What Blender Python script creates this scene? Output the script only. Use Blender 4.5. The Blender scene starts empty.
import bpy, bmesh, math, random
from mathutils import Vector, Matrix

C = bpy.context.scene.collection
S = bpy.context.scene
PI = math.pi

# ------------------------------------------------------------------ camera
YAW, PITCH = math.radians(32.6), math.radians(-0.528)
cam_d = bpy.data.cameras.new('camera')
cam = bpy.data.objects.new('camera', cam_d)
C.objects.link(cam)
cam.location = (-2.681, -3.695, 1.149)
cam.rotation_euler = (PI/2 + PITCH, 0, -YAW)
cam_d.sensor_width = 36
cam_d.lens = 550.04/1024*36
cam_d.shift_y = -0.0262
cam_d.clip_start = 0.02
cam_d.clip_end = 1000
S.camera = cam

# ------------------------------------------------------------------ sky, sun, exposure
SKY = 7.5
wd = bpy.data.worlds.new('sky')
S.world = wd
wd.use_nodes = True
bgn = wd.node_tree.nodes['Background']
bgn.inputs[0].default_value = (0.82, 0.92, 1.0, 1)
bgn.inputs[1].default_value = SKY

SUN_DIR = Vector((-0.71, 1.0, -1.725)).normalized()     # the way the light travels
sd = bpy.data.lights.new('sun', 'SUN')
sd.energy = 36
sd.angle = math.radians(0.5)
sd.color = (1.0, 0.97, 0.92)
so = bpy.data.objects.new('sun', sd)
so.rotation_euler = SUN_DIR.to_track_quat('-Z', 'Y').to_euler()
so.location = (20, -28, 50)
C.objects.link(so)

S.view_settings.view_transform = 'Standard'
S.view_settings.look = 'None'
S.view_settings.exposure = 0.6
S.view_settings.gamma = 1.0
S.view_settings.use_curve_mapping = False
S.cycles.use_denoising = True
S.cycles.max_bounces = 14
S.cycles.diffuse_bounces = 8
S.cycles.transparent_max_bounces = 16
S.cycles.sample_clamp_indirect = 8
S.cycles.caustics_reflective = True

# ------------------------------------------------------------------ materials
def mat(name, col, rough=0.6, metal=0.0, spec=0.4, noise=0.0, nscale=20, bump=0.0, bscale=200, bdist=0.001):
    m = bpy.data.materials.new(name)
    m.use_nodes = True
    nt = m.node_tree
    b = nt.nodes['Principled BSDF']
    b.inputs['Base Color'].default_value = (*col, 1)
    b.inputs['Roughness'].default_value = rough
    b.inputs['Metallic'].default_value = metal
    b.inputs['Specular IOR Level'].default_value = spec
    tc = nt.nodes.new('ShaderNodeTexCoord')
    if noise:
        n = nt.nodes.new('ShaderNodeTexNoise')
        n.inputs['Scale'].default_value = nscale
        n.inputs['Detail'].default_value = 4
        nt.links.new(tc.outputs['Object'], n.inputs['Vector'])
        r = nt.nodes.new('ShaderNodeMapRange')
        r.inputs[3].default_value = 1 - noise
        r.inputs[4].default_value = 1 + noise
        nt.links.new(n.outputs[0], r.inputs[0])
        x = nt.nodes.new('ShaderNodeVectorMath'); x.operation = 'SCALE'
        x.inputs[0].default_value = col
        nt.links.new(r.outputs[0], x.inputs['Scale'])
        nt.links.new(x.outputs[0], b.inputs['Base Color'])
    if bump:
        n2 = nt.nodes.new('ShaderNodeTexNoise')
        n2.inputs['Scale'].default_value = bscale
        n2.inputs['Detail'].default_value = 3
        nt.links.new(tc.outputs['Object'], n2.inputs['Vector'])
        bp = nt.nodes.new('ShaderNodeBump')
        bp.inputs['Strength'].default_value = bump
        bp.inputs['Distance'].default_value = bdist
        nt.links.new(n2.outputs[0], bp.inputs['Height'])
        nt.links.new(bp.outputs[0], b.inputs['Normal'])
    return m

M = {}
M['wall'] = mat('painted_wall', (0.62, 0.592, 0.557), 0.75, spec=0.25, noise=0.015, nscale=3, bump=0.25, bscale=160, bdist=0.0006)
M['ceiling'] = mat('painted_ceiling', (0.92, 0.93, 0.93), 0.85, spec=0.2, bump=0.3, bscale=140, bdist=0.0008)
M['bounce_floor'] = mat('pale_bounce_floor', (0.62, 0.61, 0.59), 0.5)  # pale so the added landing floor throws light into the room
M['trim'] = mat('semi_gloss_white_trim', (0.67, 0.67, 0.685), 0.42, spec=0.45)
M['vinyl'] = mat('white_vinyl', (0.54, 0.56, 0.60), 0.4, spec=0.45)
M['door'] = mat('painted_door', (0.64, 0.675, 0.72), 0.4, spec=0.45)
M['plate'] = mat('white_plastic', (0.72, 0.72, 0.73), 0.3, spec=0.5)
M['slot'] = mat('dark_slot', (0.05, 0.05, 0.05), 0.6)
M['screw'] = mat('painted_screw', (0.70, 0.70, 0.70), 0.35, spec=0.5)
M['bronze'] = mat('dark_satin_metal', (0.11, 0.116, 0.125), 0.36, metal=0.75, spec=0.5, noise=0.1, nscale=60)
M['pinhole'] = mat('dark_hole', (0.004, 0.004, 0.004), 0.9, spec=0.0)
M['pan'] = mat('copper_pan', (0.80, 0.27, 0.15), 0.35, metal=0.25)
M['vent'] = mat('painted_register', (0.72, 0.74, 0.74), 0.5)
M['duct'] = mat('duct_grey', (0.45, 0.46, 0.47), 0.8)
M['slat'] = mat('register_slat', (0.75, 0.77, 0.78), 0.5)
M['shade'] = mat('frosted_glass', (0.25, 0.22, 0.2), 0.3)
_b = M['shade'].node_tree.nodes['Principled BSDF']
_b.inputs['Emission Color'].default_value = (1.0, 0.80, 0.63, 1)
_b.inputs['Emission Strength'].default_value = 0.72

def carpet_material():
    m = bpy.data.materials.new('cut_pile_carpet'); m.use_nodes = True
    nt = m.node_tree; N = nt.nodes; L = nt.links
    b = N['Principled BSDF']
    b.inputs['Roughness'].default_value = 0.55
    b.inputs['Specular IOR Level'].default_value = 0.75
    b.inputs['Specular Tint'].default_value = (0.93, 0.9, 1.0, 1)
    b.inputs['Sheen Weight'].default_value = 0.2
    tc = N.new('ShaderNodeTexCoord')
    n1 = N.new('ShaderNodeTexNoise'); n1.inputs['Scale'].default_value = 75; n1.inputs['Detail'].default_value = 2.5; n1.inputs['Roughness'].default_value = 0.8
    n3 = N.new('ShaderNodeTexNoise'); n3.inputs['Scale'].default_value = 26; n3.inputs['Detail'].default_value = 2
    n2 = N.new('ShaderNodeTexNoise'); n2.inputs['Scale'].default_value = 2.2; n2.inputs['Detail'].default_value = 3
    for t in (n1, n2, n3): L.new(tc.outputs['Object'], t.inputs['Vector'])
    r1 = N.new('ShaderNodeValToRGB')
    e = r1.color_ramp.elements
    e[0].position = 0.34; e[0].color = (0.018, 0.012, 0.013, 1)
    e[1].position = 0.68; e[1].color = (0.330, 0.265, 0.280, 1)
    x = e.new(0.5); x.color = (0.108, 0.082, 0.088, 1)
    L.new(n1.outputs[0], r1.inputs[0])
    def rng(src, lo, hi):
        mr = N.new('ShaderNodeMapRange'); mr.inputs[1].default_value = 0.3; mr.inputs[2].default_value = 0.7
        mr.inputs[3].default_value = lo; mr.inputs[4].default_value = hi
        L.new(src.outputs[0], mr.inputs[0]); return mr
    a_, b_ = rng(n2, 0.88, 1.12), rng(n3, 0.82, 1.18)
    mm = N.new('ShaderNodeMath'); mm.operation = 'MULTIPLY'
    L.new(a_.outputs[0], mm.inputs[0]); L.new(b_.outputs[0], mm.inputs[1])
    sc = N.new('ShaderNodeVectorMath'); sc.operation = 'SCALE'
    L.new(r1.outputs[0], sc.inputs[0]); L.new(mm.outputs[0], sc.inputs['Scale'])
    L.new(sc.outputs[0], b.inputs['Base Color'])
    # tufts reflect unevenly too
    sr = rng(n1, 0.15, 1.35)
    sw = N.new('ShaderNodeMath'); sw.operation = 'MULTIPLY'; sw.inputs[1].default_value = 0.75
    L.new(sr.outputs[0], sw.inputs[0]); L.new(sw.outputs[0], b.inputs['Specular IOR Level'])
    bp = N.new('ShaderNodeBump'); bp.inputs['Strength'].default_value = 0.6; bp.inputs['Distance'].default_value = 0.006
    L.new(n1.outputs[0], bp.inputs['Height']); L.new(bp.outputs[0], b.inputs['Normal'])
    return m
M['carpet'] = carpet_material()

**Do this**
Lines from the beginning of the data above through the line containing "S.cycles.caustics_reflective = True" are to be returned exactly, and no others.

**Answer to the problem**
What Blender Python script creates this scene? Output the script only. Use Blender 4.5. The Blender scene starts empty.
import bpy, bmesh, math, random
from mathutils import Vector, Matrix

C = bpy.context.scene.collection
S = bpy.context.scene
PI = math.pi

# ------------------------------------------------------------------ camera
YAW, PITCH = math.radians(32.6), math.radians(-0.528)
cam_d = bpy.data.cameras.new('camera')
cam = bpy.data.objects.new('camera', cam_d)
C.objects.link(cam)
cam.location = (-2.681, -3.695, 1.149)
cam.rotation_euler = (PI/2 + PITCH, 0, -YAW)
cam_d.sensor_width = 36
cam_d.lens = 550.04/1024*36
cam_d.shift_y = -0.0262
cam_d.clip_start = 0.02
cam_d.clip_end = 1000
S.camera = cam

# ------------------------------------------------------------------ sky, sun, exposure
SKY = 7.5
wd = bpy.data.worlds.new('sky')
S.world = wd
wd.use_nodes = True
bgn = wd.node_tree.nodes['Background']
bgn.inputs[0].default_value = (0.82, 0.92, 1.0, 1)
bgn.inputs[1].default_value = SKY

SUN_DIR = Vector((-0.71, 1.0, -1.725)).normalized()     # the way the light travels
sd = bpy.data.lights.new('sun', 'SUN')
sd.energy = 36
sd.angle = math.radians(0.5)
sd.color = (1.0, 0.97, 0.92)
so = bpy.data.objects.new('sun', sd)
so.rotation_euler = SUN_DIR.to_track_quat('-Z', 'Y').to_euler()
so.location = (20, -28, 50)
C.objects.link(so)

S.view_settings.view_transform = 'Standard'
S.view_settings.look = 'None'
S.view_settings.exposure = 0.6
S.view_settings.gamma = 1.0
S.view_settings.use_curve_mapping = False
S.cycles.use_denoising = True
S.cycles.max_bounces = 14
S.cycles.diffuse_bounces = 8
S.cycles.transparent_max_bounces = 16
S.cycles.sample_clamp_indirect = 8
S.cycles.caustics_reflective = True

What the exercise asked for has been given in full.